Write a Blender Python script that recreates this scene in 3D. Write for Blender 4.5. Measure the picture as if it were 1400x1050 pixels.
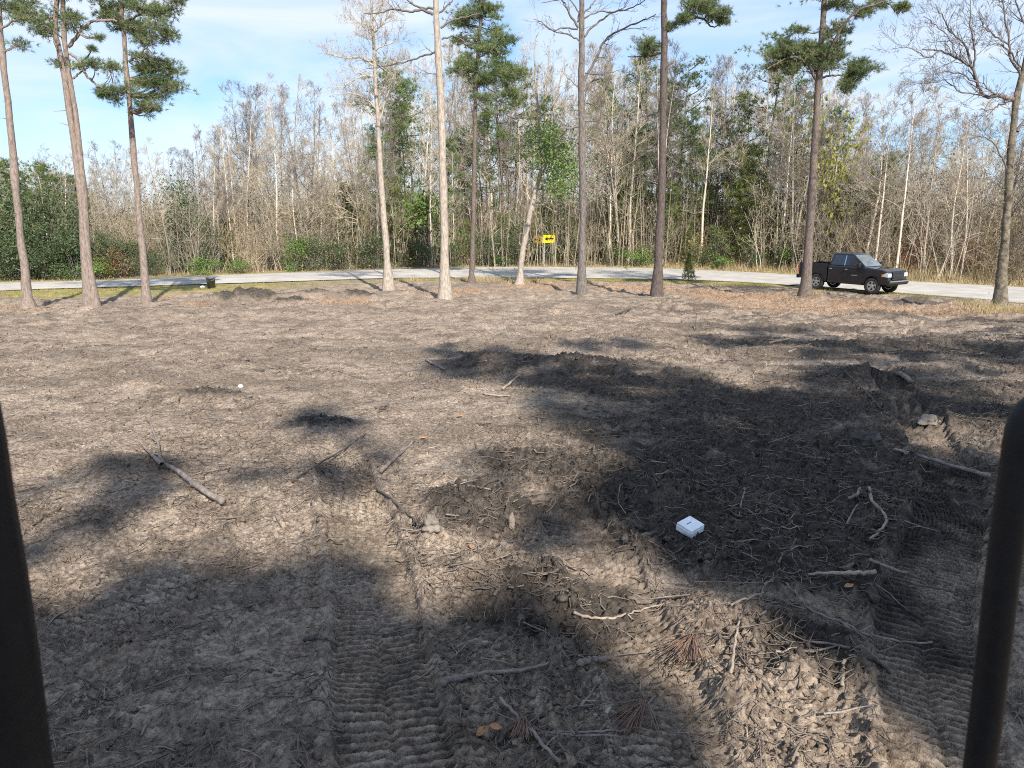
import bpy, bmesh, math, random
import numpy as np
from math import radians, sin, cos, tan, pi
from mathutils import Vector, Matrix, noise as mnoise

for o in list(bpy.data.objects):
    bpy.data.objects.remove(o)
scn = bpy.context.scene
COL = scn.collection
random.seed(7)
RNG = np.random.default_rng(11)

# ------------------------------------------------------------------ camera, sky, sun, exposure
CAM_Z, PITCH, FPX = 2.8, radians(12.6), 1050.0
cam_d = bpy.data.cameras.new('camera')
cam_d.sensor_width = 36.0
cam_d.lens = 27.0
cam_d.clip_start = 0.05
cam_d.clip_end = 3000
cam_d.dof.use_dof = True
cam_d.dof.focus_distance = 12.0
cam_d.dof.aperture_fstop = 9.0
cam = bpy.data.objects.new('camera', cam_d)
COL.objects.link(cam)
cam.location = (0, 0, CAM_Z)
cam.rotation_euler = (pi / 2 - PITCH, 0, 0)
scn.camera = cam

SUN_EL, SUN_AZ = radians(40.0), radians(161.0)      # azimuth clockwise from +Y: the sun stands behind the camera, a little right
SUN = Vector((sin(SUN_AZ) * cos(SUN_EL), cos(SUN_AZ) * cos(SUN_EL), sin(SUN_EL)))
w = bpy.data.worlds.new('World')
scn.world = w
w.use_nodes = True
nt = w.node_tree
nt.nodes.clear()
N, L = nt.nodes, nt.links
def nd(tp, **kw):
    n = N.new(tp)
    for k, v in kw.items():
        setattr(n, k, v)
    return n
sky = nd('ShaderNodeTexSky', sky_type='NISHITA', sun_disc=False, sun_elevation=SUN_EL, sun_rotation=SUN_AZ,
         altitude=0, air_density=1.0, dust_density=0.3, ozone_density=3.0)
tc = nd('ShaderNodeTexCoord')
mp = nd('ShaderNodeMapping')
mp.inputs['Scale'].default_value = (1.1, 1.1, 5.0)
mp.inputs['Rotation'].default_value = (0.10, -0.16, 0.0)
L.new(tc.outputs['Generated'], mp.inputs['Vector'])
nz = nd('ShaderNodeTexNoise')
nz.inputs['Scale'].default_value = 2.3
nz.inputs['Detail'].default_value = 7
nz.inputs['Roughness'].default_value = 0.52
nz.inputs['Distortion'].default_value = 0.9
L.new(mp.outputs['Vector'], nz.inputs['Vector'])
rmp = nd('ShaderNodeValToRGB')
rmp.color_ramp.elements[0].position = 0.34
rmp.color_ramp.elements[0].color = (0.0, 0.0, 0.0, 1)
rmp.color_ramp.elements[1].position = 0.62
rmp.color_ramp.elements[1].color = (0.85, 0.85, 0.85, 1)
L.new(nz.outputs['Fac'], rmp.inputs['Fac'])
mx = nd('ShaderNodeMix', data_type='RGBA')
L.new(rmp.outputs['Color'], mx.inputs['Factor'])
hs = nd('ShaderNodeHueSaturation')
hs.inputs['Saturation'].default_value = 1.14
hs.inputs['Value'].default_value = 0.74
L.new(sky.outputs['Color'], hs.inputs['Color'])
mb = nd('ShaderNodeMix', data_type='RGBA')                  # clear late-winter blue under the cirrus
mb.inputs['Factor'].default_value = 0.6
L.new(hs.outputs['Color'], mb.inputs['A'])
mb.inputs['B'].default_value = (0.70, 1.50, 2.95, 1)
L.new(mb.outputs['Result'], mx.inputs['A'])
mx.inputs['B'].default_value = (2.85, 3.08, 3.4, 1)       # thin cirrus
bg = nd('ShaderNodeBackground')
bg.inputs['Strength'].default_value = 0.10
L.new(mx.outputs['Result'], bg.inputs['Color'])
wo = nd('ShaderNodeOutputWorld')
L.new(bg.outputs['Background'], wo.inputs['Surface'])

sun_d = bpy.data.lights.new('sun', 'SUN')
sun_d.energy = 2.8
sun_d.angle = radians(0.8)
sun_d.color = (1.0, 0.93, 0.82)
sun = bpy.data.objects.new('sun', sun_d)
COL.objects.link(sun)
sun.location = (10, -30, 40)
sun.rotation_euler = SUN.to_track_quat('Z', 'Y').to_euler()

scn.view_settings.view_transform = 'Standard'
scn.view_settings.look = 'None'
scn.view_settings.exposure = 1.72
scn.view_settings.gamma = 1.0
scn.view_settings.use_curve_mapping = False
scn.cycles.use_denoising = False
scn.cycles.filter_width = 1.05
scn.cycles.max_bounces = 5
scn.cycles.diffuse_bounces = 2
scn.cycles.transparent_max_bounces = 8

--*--

** Directions for this task **
Leave out the pictures, then repeat the listing above exactly from its first line to the line with "RNG = np.random.default_rng(11)", inclusive.

** Answer for this exercise **
Write a Blender Python script that recreates this scene in 3D. Write for Blender 4.5. Measure the picture as if it were 1400x1050 pixels.
import bpy, bmesh, math, random
import numpy as np
from math import radians, sin, cos, tan, pi
from mathutils import Vector, Matrix, noise as mnoise

for o in list(bpy.data.objects):
    bpy.data.objects.remove(o)
scn = bpy.context.scene
COL = scn.collection
random.seed(7)
RNG = np.random.default_rng(11)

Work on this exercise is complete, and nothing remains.